Sabahattin Ali, fotoğrafa tutkuyla bağlı bir yazar olarak uzun yıllar ailesini, dostlarını, yaşadığı yerleri ve kendisini objektifiyle ölümsüzleştirdi. Bu fotoğraflar, yazarın kısa hayat hikâyesine tanıklık eden başkalarının çektiği fotoğraflarla harmanlanarak sergileniyor. Sabahattin Ali’nin çektiği fotoğraflar kendi metinleriyle, başkalarının onu çektiği fotoğraflarsa anılar ve mektuplarla birleştirilerek izleyiciye yeni bir okuma ve anlama alanı oluşturuyor. Sabahattin Ali’nin yaşamını “Bir Fotoğraf Camı”nda seyretmek isteyenler, 3 Mart’a kadar Kadıköy Belediyesi Caddebostan Kültür Merkezi’nde bu sergiyi görebilirler.
 
41 YILLIK ‘UZUN’ BİR ÖMÜR
25 Şubat 1907’de Gümülcine’de doğan Sabahattin Ali, İstanbul İlköğretmen Okulu’nu bitirip Yozgat’ta bir yıl öğretmenlik yaptı ve 1928 yılında Milli Eğitim Bakanlığı’nca Almanya’ya gönderildi. 1930’da döndükten sonra Aydın, Konya ve Ankara ortaokullarında Almanca öğretmenliği, Milli Eğitim Bakanlığı Yayın Müdürlüğü’nde memurluk ve Devlet Konservatuvarı’nda dramaturgluk yaptı. 1945’te Bakanlık emrine alındı, İstanbul’da Markopaşa adlı mizah gazetesini çıkardı. 1948’de bir yazısı yüzünden tutuklandı, üç ay kadar hapis yattı. Sürekli izlendiği için yurt dışına kaçmak istedi, fakat para karşılığı anlaştığı Ali Ertekin adlı kaçakçı tarafından jandarma karakolunda katledildi, daha sonra da cesedi 2 Nisan 1948 tarihinde Bulgaristan sınırında şaibeli bir şekilde bulundu. Sabahattin Ali'yi öldürdüğünü itiraf eden ve Milli Emniyet mensubu olduğu iddia edilen Ali Ertekin, dört yıla hüküm giydi ancak birkaç hafta sonra çıkartılan aftan yararlanarak serbest kaldı.

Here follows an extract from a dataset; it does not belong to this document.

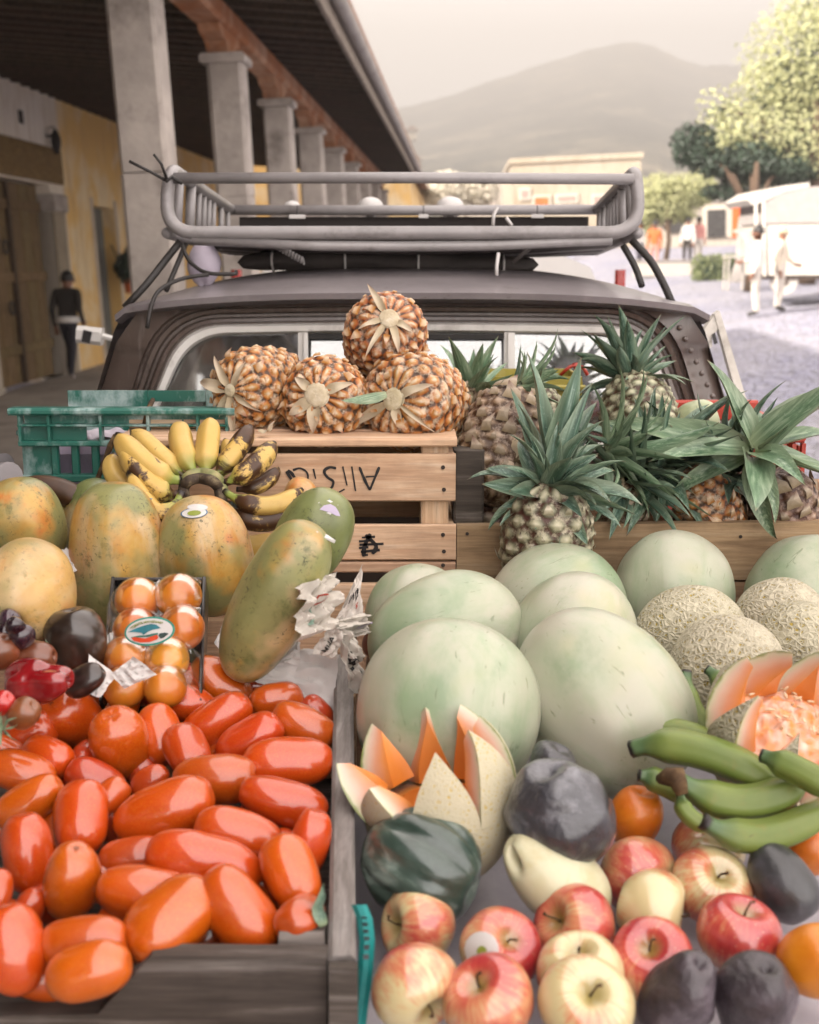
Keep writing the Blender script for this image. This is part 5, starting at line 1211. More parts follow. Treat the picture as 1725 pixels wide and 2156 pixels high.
# ---- bin and red crate on the right
yb_o = thing("plastic_bin", "olive yellow plastic bin behind the pineapple crowns by the rear window", "bin", P(1125, 860, 2.48))
b0 = MB(); zt_ = P(1125, 793, 2.45).z; xq0, xq1 = P(1026, 800, 2.45).x, P(1228, 800, 2.45).x; yq = P(1125, 800, 2.45).y
b0.prism([(xq0 + .012, yq, zt_ - .16), (xq1 - .012, yq, zt_ - .16), (xq1, yq, zt_ - .012), (xq1 - .006, yq, zt_), (xq0 + .006, yq, zt_), (xq0, yq, zt_ - .012)], (0, .006, 0)); b0.build("front_wall", YELP, yb_o)
for x in (xq0 + .004, xq1 - .004): MB().box((x, yq + .1, zt_ - .08), (.006, .19, .158)).build("side_wall", YELP, yb_o)
MB().box(((xq0 + xq1) / 2, yq + .197, zt_ - .08), (xq1 - xq0 - .002, .006, .158)).build("back_wall", YELP, yb_o); MB().box(((xq0 + xq1) / 2, yq - .004, zt_ - .022), (xq1 - xq0 + .008, .012, .012), bev=.003).build("lip", YELP, yb_o)
hg_ = thing("wire_hanger", "small red wire hanger standing behind the olive bin at the rear window", "hanger", P(1213, 795, 2.6))
MB().tube([P(1180, 790, 2.6), P(1200, 772, 2.6), P(1212, 769, 2.6), P(1228, 774, 2.6), P(1238, 790, 2.6)], .004, 6).build("bow", REDP, hg_, smooth=True); MB().tube([P(1213, 790, 2.6), P(1213, 764, 2.6), P(1207, 768, 2.6)], .004, 6).build("hook", REDP, hg_, smooth=True)
rc = thing("lattice_crate", "red orange plastic lattice crate at the right behind the drooping crown", "crate", P(1550, 1000, 2.25))
zr = P(1600, 912, 2.15).z; xr0, xr1 = P(1395, 912, 2.2).x, P(1693, 912, 2.15).x; yf, ybk = P(1690, 912, 2.15).y, P(1690, 912, 2.15).y + .30
MB().box(((xr0 + xr1) / 2, yf, zr - .008), (xr1 - xr0, .018, .016), bev=.003).build("rim", REDP, rc); MB().box(((xr0 + xr1) / 2, ybk, zr + .004), (xr1 - xr0, .02, .04), bev=.004).build("rim", REDP, rc)
for x in (xr0, xr1): MB().box((x, (yf + ybk) / 2, zr - .006), (.016, ybk - yf - .02, .02), bev=.003).build("rim", REDP, rc)
for k in range(15): MB().box((xr0 + (xr1 - xr0) * k / 14, yf, zr - .085), (.007, .012, .135)).build("bar", REDP, rc)
for k in range(3): MB().box(((xr0 + xr1) / 2, yf + .001, zr - .05 - .045 * k), (xr1 - xr0 - .004, .009, .006)).build("bar", REDP, rc)
MB().box((xr1, (yf + ybk) / 2, zr - .09), (.006, ybk - yf - .03, .13)).build("side_panel", REDP, rc); MB().box(((xr0 + xr1) / 2, ybk, zr - .09), (xr1 - xr0, .006, .12)).build("back_panel", REDP, rc); MB().box(((xr0 + xr1) / 2, (yf + ybk) / 2, zr - .155), (xr1 - xr0, ybk - yf, .006)).build("base", REDP, rc)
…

Sabahattin Ali, şiirler, hikâyeler, romanlar yazdı, çeviriler yaptı. İlk yazıları Balıkesir’de Irmak dergisinde çıkmıştı (1925/26). Sabahattin Ali 1930’lu yıllarda öyküye gerçekçi ve yeni bir soluk getirmişti. Öykülerinde; tanımlamakta güçlük çektiğimiz kimi duyguları ustalıkla anlatan Ali, insanın zavallılığını ve gücünü aynı sarsılmaz üslupla, zaman zaman masalsı ve destansı bir biçimde yansıtmayı başarmıştı. Öykü kitapları: Değirmen (1935), Kağnı (1936), Ses (1937), Yeni Dünya (1943), Sırça Köşk (1947). Halk şiirinden esinlenerek yazdığı şiirlerini Dağlar ve Rüzgâr’da toplamıştı (1934). Sabahattin Ali, romanlarında da insanın ruhuna ayna tuttu ve gerçeğe bu aynadan baktı. Kuyucaklı Yusuf (1937), İçimizdeki Şeytan (1940), Kürk Mantolu Madonna (1943) adlı romanlarında, okurların gerçekliği daha derinden algılamasını sağladı. Romanlarından İçimizdeki Şeytan, Kürk Mantolo Madonna ve Kuyucaklı Yusuf Fransızca’da da yayımlandı.